How to fight urban domestos
Town & Country Planning, June 2005
“Big developers are urban domestos,” wrote Hugh Pearman recently in the Sunday Times. “They kill 99 per cent of all known existing character.”
Anyone who was wandered recently around the depressing Paddington Basin development, or indeed most modern shopping centres, could probably agree.
We are theoretically proud of our country’s heritage, and what makes our neighbourhood and region special, but we somehow assume that the miserable polyglot, glass equivalent of mush we get in most large developments is somehow inevitable.
The assumption is, by those gatekeepers who allow these developments, is that they will bring in more money. But there is just the beginning of a flicker of doubt about this beginning to emerge.
Recent research on both sides of the Atlantic has shown that money invested in small locally-owned business – which keeps money circulating locally – is worth up to twice as much to the local economy than money invested in the usual big brand retailers.
Then there is the very obvious fact that we all know, but barely mention: places that are distinctive attract investors and home-buyers better than places that are not.
I was recently involved in some fascinating research for Cheshire County Council and the Cheshire Rural Recovery Programme about how local policy-makers might go about making nine towns more distinctive.
This is not something that local authorities have thought much about before. Quite the reverse. As I say, many local authorities assume that the more they can concrete over any differences from any other town centre in the UK, the richer they will be.
So there is not much of an accepted way of going about things to fall back on for the consultants (my employers, the New Economics Foundation).
But for Alsager, Bollington, Congleton, Frodsham, Malpas, Middlewich, Nantwich, Neston and Sandbach, the study set out a series of ways in which – collectively and individually – they can build on what makes them distinct.
This was not a conventional marketing exercise. It assumed that branding for towns must be underpinned by a distinct sense of place, rather than simply having marketing messages imposed from above.
Another assumption we made was that distinctiveness had to be ‘real’. It must be rooted in local history – a living history – and resonate with local people.
We also realised that small things can be just as important as big things: the texture and feel of a place are vital to how it is perceived, and small changes – such as the removal of eyesores, even a lick of paint – can make a big difference.
The Cheshire study builds on work about distinctiveness by Common Ground in the UK, and Main Street and the Institute for Local Self-Reliance in the USA, as well as local work by Action for Market Towns, the Civic Trust and others.

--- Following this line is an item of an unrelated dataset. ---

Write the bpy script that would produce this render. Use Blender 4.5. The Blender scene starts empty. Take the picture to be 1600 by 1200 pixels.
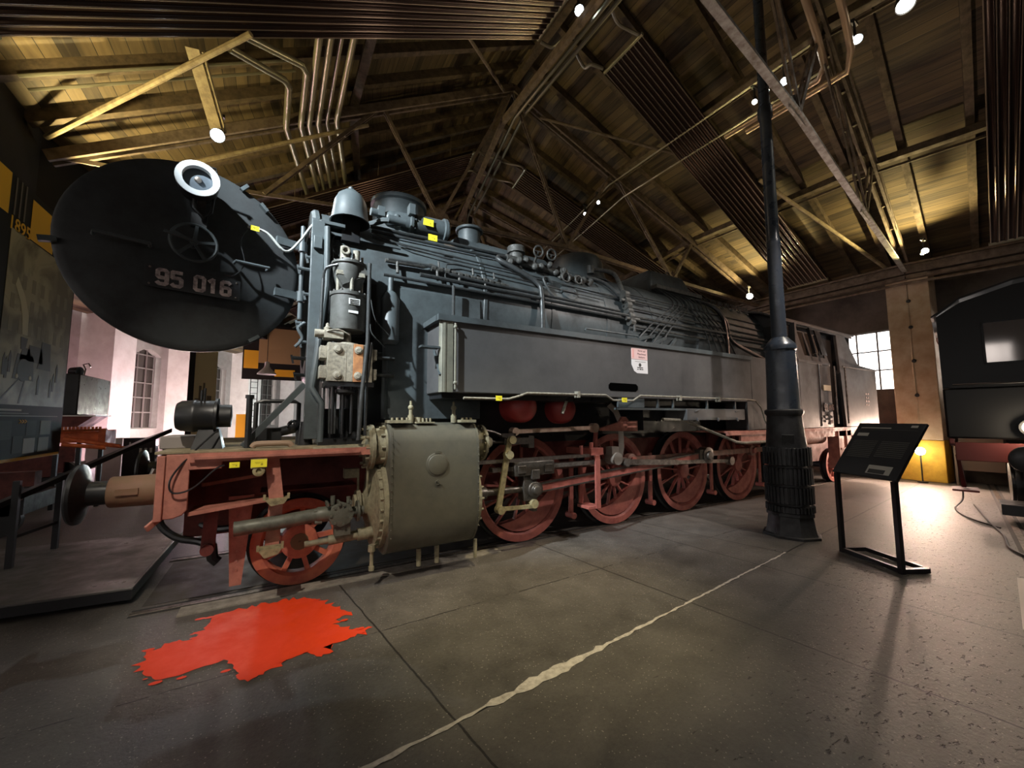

Reigate and Banstead Borough Council recently published a Local Distinctiveness Design Guide. This supplementary planning guidance document encourages developers to take the area’s distinct local character into account when planning new developments.
Of course, architecture does contribute to the distinctiveness of a town, but I think localists need to go further than this – and have a closer look at what constitutes local assets.
All neighbourhoods and towns have assets which go beyond the economic.
These are sometimes impossible to measure using conventional economic techniques – they may be, for example, a healthy network of local business or local traditions – but they constitute what makes a place distinctive.
In the Cheshire towns, these included the extraordinary volunteering efforts in Congleton, the canals that form the Cheshire Ring, the lovely industrial stone architecture in Bollington and of course, the tradition of making Cheshire cheese.
Of all these, I drew most pleasure from the cheese proposals.
Cheshire cheese is actually one of the oldest in Europe. It dates back to the 12 th century – the age of Saladin and Richard the Lionheart. It would be tragic to lose this distinctive taste, and lose it from the place where it emerged, below the radar of rootless, tasteless supermarket fare.
But it is also, potentially an asset. It is made in the county, and there is an annual fair there for cheese-buyers, but it is hard to buy locally, and it could mean so much more in the future – attracting cheese enthusiasts from all over the world.
It might happen; it might not. But the key anywhere like this, I think, is not to assume that local authorities can do all the work.
They have to foster local alliances and organisations and persuade them to use those assets – local enthusiasm, empty buildings – to make things happen.
This is the combination that works in the small towns of the USA. In fact, it may well be the only combination that has ever made anything happen anywhere in the world.